Civil rights groups and those representing Asian-American communities have described these cases as fueling hostility and violence against Asians. Some of the groups have spoken to the Biden administration about their concerns, advocating for a re-evaluation of the government’s efforts, according to
John Yang,
president of one of the involved groups, Asian Americans Advancing Justice.
In an interview, Mr. Hu’s wife said the charges had upended life for the couple and their three children, with Mr. Hu losing his job and the couple struggling to pay legal fees.
“The whole family, we love Canada and the U.S.,” his wife,
Ivy Yang,
said. “My husband, he really, really loves his work…he gives himself to his work.”

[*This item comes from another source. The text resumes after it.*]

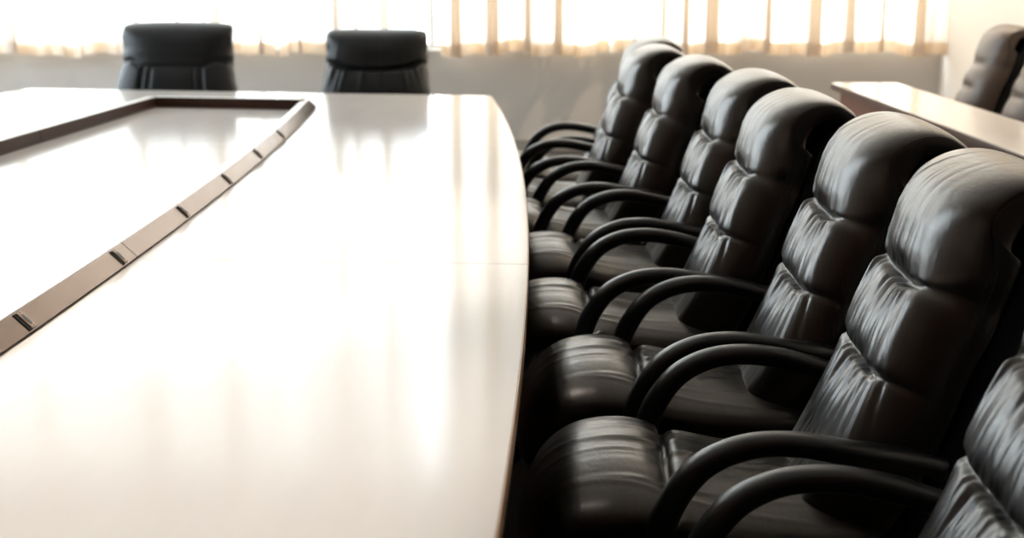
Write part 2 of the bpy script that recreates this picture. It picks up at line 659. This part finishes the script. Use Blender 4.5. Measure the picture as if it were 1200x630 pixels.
def quad(a0, a1, b0, b1):       # along the front edge, then depth
    return [tuple(F0 + d2 * a + n2 * b - np.array([1.75, 5.6])) for a, b in ((a0, b0), (a1, b0), (a1, b1), (a0, b1))]


tp = MB().prism(quad(0, 5.2, 0, DEP), 0.748, 0.75).build('tabletop', M_top, st)
MB().prism(quad(-0.002, 5.202, -0.002, DEP + .002), 0.712, 0.7485).build('tabletop_edge', M_brown_edge, st, bevel=0.004)
MB().prism(quad(0.03, 5.17, 0.05, 0.07), 0.04, 0.712).build('front_panel', M_wood, st, bevel=0.002)
for a in (0.03, 1.7, 3.4, 5.13):
    MB().prism(quad(a, a + 0.05, 0.07, 0.085 if a < 0.1 else DEP - 0.06), 0.0, 0.712).build('leg', M_wood, st, bevel=0.002)


# ------------------------------------------------------------------ downlights added out of view to brighten the table and right-hand walls
M_lens = bpy.data.materials.new('added_downlight_lens')
M_lens.use_nodes = True
pl = M_lens.node_tree.nodes['Principled BSDF']
pl.inputs['Emission Color'].default_value = (1.0, 0.9, 0.78, 1)
pl.inputs['Emission Strength'].default_value = 8
TW, WW = 320, 190
tn = (1.0, 0.94, 0.87)
wn = (1.0, 0.80, 0.58)
DL = [(x, y, TW, 37 if x < -2 else 37, tn, 'added ceiling downlight above the %s, %s' % (a, b))
      for x, a in ((-2.3, 'left half of the table'), (-1.16, 'right half of the table')) for y, b in ((0.1, 'farthest from the window'), (1.6, 'middle of three'), (3.1, 'nearest the window'))]
DL += [(1.75, 8.7, 2.2 * WW, 95, wn, 'added warm ceiling downlight in the corner beside the right wall'),
       (2.0, 6.2, WW, 80, wn, 'added warm ceiling downlight above the side table')]
for x, y, en, cone, colr, lab in DL:
    e = empty('added_downlight', (x, y, CZ))
    tag(e, lab, 'ceiling light', 'added round ceiling downlights')
    MB().lathe([(.075, -.004), (.105, -.012), (.115, -.004), (.115, 0), (.075, 0)], n=32).build('trim_ring', M_frame, e)
    MB().lathe([(.076, -.003), (.076, -.0005)], n=32).build('lens', M_lens, e)
    ld = bpy.data.lights.new('added_downlight_lamp', 'SPOT')
    ld.energy, ld.spot_size, ld.spot_blend, ld.shadow_soft_size = en, math.radians(cone), 0.45, 0.07
    ld.color = colr
    lo = bpy.data.objects.new('added_downlight_lamp', ld)
    lo.location, lo.parent = (0, 0, -0.09), e
    COL.objects.link(lo)


# ------------------------------------------------------------------ chairs
def pillow(u, p=2.6):
    return 1 - np.abs(2 * np.clip(u, 0, 1) - 1) ** p


def wrinkles(seed, n, amp):
    r = np.random.RandomState(seed)
    return [(r.uniform(-.85, .85), r.uniform(-1.6, 1.6), amp * r.uniform(.5, 1.2) * (1 if r.rand() > .4 else -.6), r.uniform(.018, .042), r.uniform(.05, .13)) for _ in range(n)]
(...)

Current and former U.S. national security officials say the Chinese government compels Chinese researchers, companies and institutes to cooperate in meeting state-identified goals, chief among them military and scientific development, and offers incentives to do so. That, these officials and policy makers say, warrants a more cautious approach to research collaborations.
“Highlighting these behaviors is not advocating for closing the door to overseas talent, but acknowledging that China has policies that incentivize people to thwart global norms of collaboration,” said
Anna Puglisi,
a senior fellow at Georgetown University who previously worked as the U.S.’s national counterintelligence officer for East Asia. “A lot of science is built on trust, and these policies undermine that.”

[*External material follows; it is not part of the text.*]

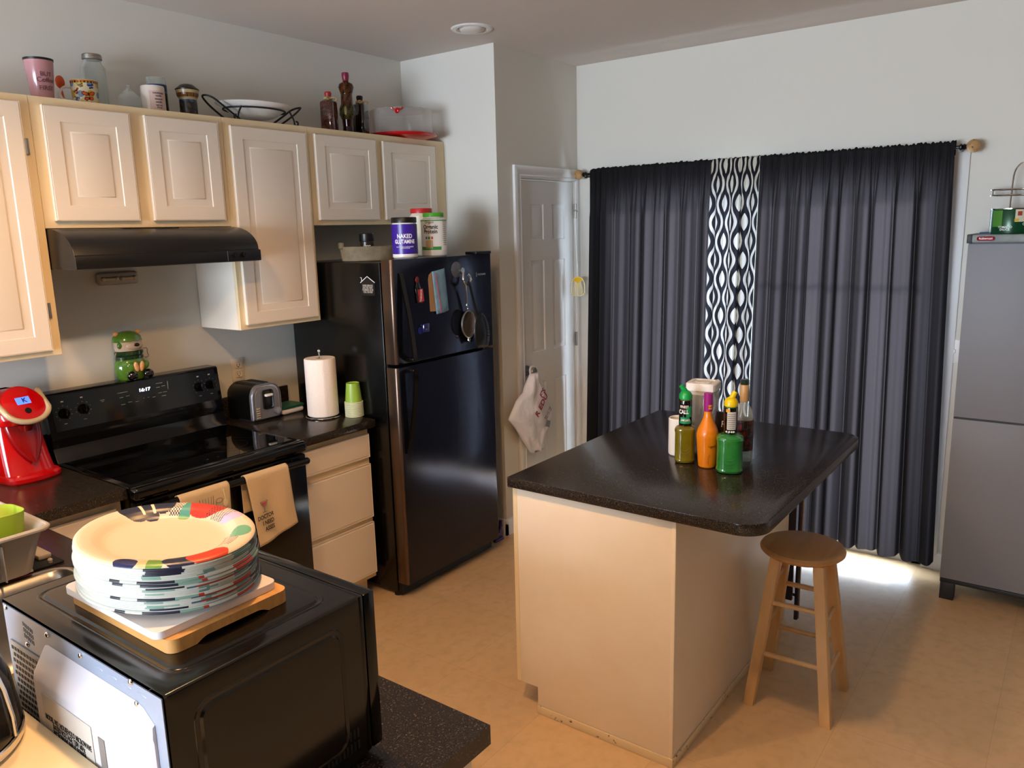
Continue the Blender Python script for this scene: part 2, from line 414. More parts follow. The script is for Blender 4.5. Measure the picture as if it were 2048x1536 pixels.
# ceiling light, recessed, unlit
def can_light(x, y, label, lit):
    t = thing('recessed_ceiling_light', label, 'ceiling light', (x, y, ZC))
    obj('trim_ring', S().lathe([(.072, -.002), (.078, -.008), (.098, -.006), (.104, 0), (.07, .0), (.072, -.002)], (x, y, ZC)), m_trim, t)
    obj('lamp', S().sph((x, y, ZC-.002), .062, (1, 1, .35)), m_bulb_on if lit else m_bulb, t)
m_bulb = M('frosted_lamp', '#d9d4cc', .4)
m_bulb_on = M('lit_lamp', '#ffe0b0', .4, emit='#ffc27a', es=12)
can_light(1.886, -.785, 'round white recessed ceiling light, unlit, above the fridge cabinets', False)
for (lx, ly), lab in zip(LAMPS, ('lit recessed ceiling light over the microwave end of the peninsula', 'lit recessed ceiling light over the sink and range aisle', 'lit recessed ceiling light in the room behind the bar ledge')): can_light(lx, ly, lab, True)

# ================================================================ WALL CABINETS
YU = -.309
def door_panel(x0, x1, z0, z1, yf, m0=.058, th=.019):
    s = S().box(x0+.0005, x1-.0005, yf+.003, yf+th, z0+.0005, z1-.0005)
    f = lambda u, v, d: (u, yf-d, v)
    e = .004
    s.panels(lambda u, v, d: (u, yf-d, v), [x0, x1], [z0, z1], {(0, 0)}, [(0, -.004), (e, 0), (m0-.004, 0), (m0+.001, -.005), (m0+.006, -.0095), (m0+.014, -.0105), (m0+.022, -.0075), (m0+.030, -.001), (m0+.034, 0)])
    return s
def drawer_front(x0, x1, z0, z1, yf, th=.019):
    return S().box(x0+.0005, x1-.0005, yf+.003, yf+th, z0+.0005, z1-.0005).panels(lambda u, v, d: (u, yf-d, v), [x0, x1], [z0, z1], {(0, 0)}, [(0, -.007), (.006, -.004), (.010, 0)])
def wall_cabinet(x0, x1, z0, z1, doors, label, hinges=(), dd=.0):
    t = thing('wall_cabinet', label, 'wall cabinet', (x0, 0, z0), 'wall cabinet run')
    obj('body', S().box(x0+.001, x1-.001, YU+.02, -.002, z0, z1), m_cabs, t)
    obj('face_frame', S().box(x0+.0005, x1-.0005, YU, YU+.0195, z0-.0, z1, .0012, 1), m_cabf, t)
    for (a, b, c, d, hx_) in doors:
        dr = obj('door', door_panel(a, b, c, d, YU-.0195), m_cab, t)
        for (hx1, hz) in hx_:
            obj('hinge', S().box(hx1-.006, hx1+.006, YU-.006, YU, hz-.028, hz+.028, .002).cyl((hx1-.006, YU-.007, hz-.026), (hx1-.006, YU-.007, hz+.026), .0045, n=10), m_nick, dr)
    return t
ZB, ZH, ZT = 1.37, 1.827, 2.283
wall_cabinet(-.46, 0, ZB, ZT, [(-.40, -.038, ZB+.022, ZT-.026, [(-.024, 2.109), (-.026, 1.535)])], 'tall white wall cabinet left of the range hood, two metal hinges showing')
wall_cabinet(0, .762, ZH, ZT, [(.035, .347, ZH+.026, ZT-.028, []), (.409, .727, ZH+.026, ZT-.028, [])], 'short two-door white wall cabinet right above the black range hood')
wall_cabinet(.762, 1.217, ZB, ZT, [(.79, 1.190, ZB+.022, ZT-.032, [])], 'tall single-door white wall cabinet between range hood and fridge')
wall_cabinet(1.217, 2.189, ZH, ZT, [(1.245, 1.640, ZH+.024, ZT-.030, []), (1.690, 2.095, ZH+.024, ZT-.032, [])], 'short two-door white wall cabinet above the black fridge')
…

Ms. Puglisi co-wrote a May report that documented efforts by Chinese diplomats to identify cutting-edge research around the world and chronicled how Chinese companies then pursued those targets.
A February 2020 indictment alleged that Mr. Hu lied to the University of Tennessee about his affiliations in Beijing, and that led the school to falsely certify to NASA its compliance with the agency’s restrictions on Chinese collaborations.
The university received $50,000 under a 2018 grant for Mr. Hu to develop 3D printing technology to print metallic sensors for the Marshall Space Flight Center and $60,000 for his 2016 research for the Jet Propulsion Laboratory involving how to return samples from Mars back to Earth, according to the indictment.
A spokesman for the university said Mr. Hu is no longer an employee but declined to comment further. A spokesman for NASA, which runs both centers, referred questions to the agency’s inspector general, which declined to comment.
While Mr. Hu received those grants, he was also a faculty member of the Beijing University of Technology’s Institute of Laser Engineering. There he supervised a lab and graduate students, worked on projects sponsored by the Chinese government and applied for a dozen patents, according to the indictment, a review of the Beijing university’s website and the websites of others schools in China that described guest lectures by Mr. Hu, and patent applications in China. The university didn’t respond to a request for comment.
On University of Tennessee annual disclosure forms between 2016 to 2019, Mr. Hu answered “No” to a question of whether he was an employee of any organization other than the university, the indictment alleges, and when he applied for a tenured faculty position, he submitted a résumé that omitted his Beijing affiliation.
In a 2017 letter to a professor at another U.S. university, however, Mr. Hu allegedly recommended one of his Beijing students and wrote: “I am a chair professor in Institute of Laser Engineering, Beijing University of Technology,” according to the indictment. In the letter, Mr. Hu allegedly said he has a research group “focusing on super-resolution nano manufacturing and printable electronics.”
Mr. Hu’s lawyer argued in court papers that Mr. Hu had not understood NASA’s restrictions related to Chinese collaborations. Moreover, the lawyer said, University of Tennessee regulations require professors to report only outside employment that was more than 20% of his university work, a threshold he said Mr. Hu’s work in Beijing didn’t meet.